Problem requirements
Begin with the opening line of the records and extract each line through the one holding "from mathutils import Vector, Matrix"; pictures are not part of the copy.

───── Records ─────

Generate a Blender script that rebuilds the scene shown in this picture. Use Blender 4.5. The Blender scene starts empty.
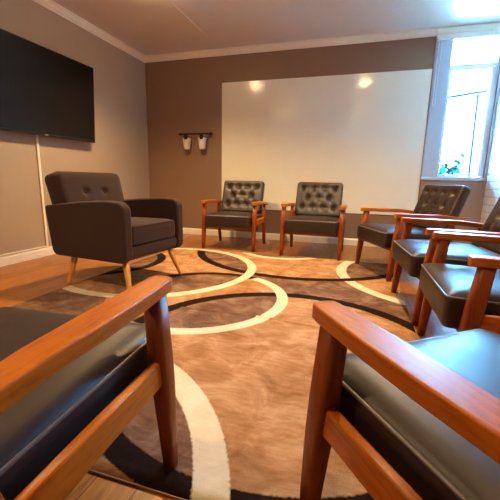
import bpy, bmesh, math, random
from mathutils import Vector, Matrix

S = 1.085                      # every length below is written at 1/S of its real size
PI = math.pi
scene = bpy.context.scene
col = scene.collection
random.seed(7)

# ------------------------------------------------------------------ helpers
def link(o, parent=None):
    col.objects.link(o)
    if parent: o.parent = parent
    return o

def tag(o, label=None, cat=None, group=None, kind=None):
    if label: o['label'] = label
    if cat: o['category'] = cat
    if group: o['group'] = group
    if kind: o['kind'] = kind
    return o

def thing(name, label, cat, loc=(0, 0, 0), rz=0.0, group=None):
    o = bpy.data.objects.new(name, None)
    o.empty_display_size = .1
    link(o)
    o.location = Vector(loc) * S
    o.rotation_euler = (0, 0, rz)
    return tag(o, label, cat, group)

def obj(name, bm, mat, parent=None, bevel=0.0, seg=2, smooth=True, sub=0, loc=None, angle=35, wn=False):
    bmesh.ops.recalc_face_normals(bm, faces=bm.faces[:])
    bmesh.ops.scale(bm, vec=(S, S, S), verts=bm.verts[:])
    me = bpy.data.meshes.new(name)
    bm.to_mesh(me); bm.free()
    me.materials.append(mat)
    if smooth:
        me.polygons.foreach_set('use_smooth', [True] * len(me.polygons))
    o = bpy.data.objects.new(name, me)
    link(o, parent)
    if loc: o.location = Vector(loc) * S
    if bevel:
        b = o.modifiers.new('bevel', 'BEVEL')
        b.width = bevel * S; b.segments = seg; b.limit_method = 'ANGLE'
        b.angle_limit = math.radians(angle); b.harden_normals = smooth
    if wn:
        m = o.modifiers.new('weighted', 'WEIGHTED_NORMAL'); m.weight = 90
    if sub:
        m = o.modifiers.new('sub', 'SUBSURF'); m.levels = sub; m.render_levels = sub
    return o

def struct(name, bm, mat, **k):
    return tag(obj(name, bm, mat, **k), kind='structure')

def box(bm, x0, x1, y0, y1, z0, z1):
    v = [bm.verts.new((x, y, z)) for x in (x0, x1) for y in (y0, y1) for z in (z0, z1)]
    for f in ((0, 1, 3, 2), (4, 6, 7, 5), (0, 4, 5, 1), (2, 3, 7, 6), (0, 2, 6, 4), (1, 5, 7, 3)):
        bm.faces.new([v[i] for i in f])
    return bm

def bx(*a):
    return box(bmesh.new(), *a)

def loft(bm, rings, cap=True, close=False):
    vs = [[bm.verts.new(p) for p in r] for r in rings]
    n = len(vs[0])
    pairs = list(zip(vs[:-1], vs[1:])) + ([(vs[-1], vs[0])] if close else [])
    for a, b in pairs:
        for i in range(n):
            j = (i + 1) % n
            bm.faces.new((a[i], a[j], b[j], b[i]))
    if cap and not close:
        bm.faces.new(vs[0][::-1]); bm.faces.new(vs[-1])
    return bm

def rrect(a, b, r, nc=5, ns=4):
    """rounded rectangle outline, half sizes a, b"""
    r = min(r, a * .999, b * .999)
    pts = []
    cs = ((a - r, b - r, 0), (-(a - r), b - r, 90), (-(a - r), -(b - r), 180), (a - r, -(b - r), 270))
    for k, (cx, cy, a0) in enumerate(cs):
        arc = [(cx + r * math.cos(math.radians(a0 + 90 * i / nc)), cy + r * math.sin(math.radians(a0 + 90 * i / nc))) for i in range(nc + 1)]
        pts += arc
        nx = cs[(k + 1) % 4]
        q = (nx[0] + r * math.cos(math.radians(nx[2])), nx[1] + r * math.sin(math.radians(nx[2])))
        p = arc[-1]
        pts += [(p[0] + (q[0] - p[0]) * i / ns, p[1] + (q[1] - p[1]) * i / ns) for i in range(1, ns)]
    return pts

def tube(bm, path, rad, n=8, close=False):
    """round tube along a path; rad a number or one per point"""
    path = [Vector(p) for p in path]
    m = len(path)
    rr = rad if isinstance(rad, (list, tuple)) else [rad] * m
    rings = []
    up = None
    for i, p in enumerate(path):
        if close: t = path[(i + 1) % m] - path[i - 1]
        else: t = path[min(i + 1, m - 1)] - path[max(i - 1, 0)]
        t.normalize()
        if up is None:
            up = Vector((0, 0, 1)) if abs(t.z) < .9 else Vector((1, 0, 0))
        s = t.cross(up).normalized(); u = s.cross(t).normalized(); up = u
        rings.append([p + rr[i] * (math.cos(2 * PI * k / n) * s + math.sin(2 * PI * k / n) * u) for k in range(n)])
    return loft(bm, rings, close=close)

def bar(bm, path, sizes, r=.35, nc=3):
    """rounded-square section bar along a mostly vertical path; sizes = half sizes (x, y)"""
    rings = []
    for p, (a, b) in zip(path, sizes):
        rings.append([(p[0] + x, p[1] + y, p[2]) for x, y in rrect(a, b, min(a, b) * r * 2 * .5 + .004, nc, 2)])
    return loft(bm, rings)

def lathe(bm, prof, c=(0, 0, 0), n=24):
    rings = [[(c[0] + max(r, 1e-4) * math.cos(2 * PI * k / n), c[1] + max(r, 1e-4) * math.sin(2 * PI * k / n), c[2] + z) for k in range(n)] for r, z in prof]
    return loft(bm, rings)

def copy_tree(o, parent=None):
    c = o.copy(); col.objects.link(c); c.parent = parent
    for ch in list(o.children): copy_tree(ch, c)
    return c

# ------------------------------------------------------------------ materials
def srgb(r, g, b):
    f = lambda c: (c / 255 / 12.92) if c <= 10 else ((c / 255 + .055) / 1.055) ** 2.4
    return (f(r), f(g), f(b), 1)

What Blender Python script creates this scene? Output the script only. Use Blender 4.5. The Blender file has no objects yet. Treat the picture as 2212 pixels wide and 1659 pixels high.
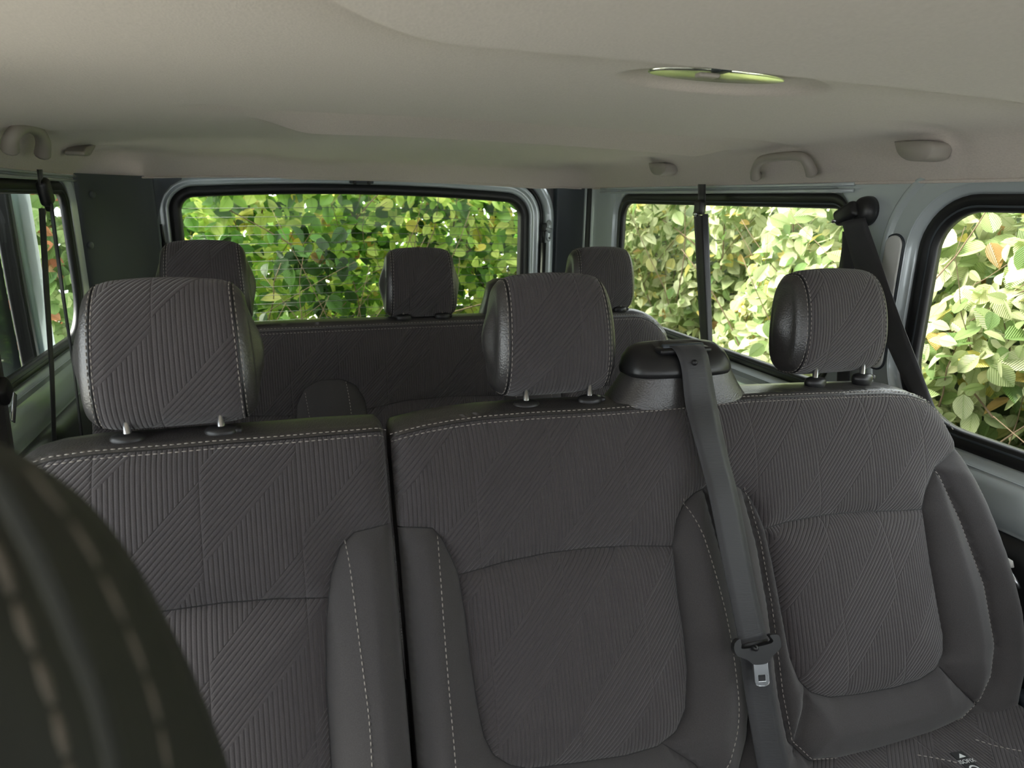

─────

Solved problem
Generate a Blender script that rebuilds the scene shown in this picture. Use Blender 4.5. The Blender scene starts empty.
import bpy, bmesh, math, random
from mathutils import Vector, Matrix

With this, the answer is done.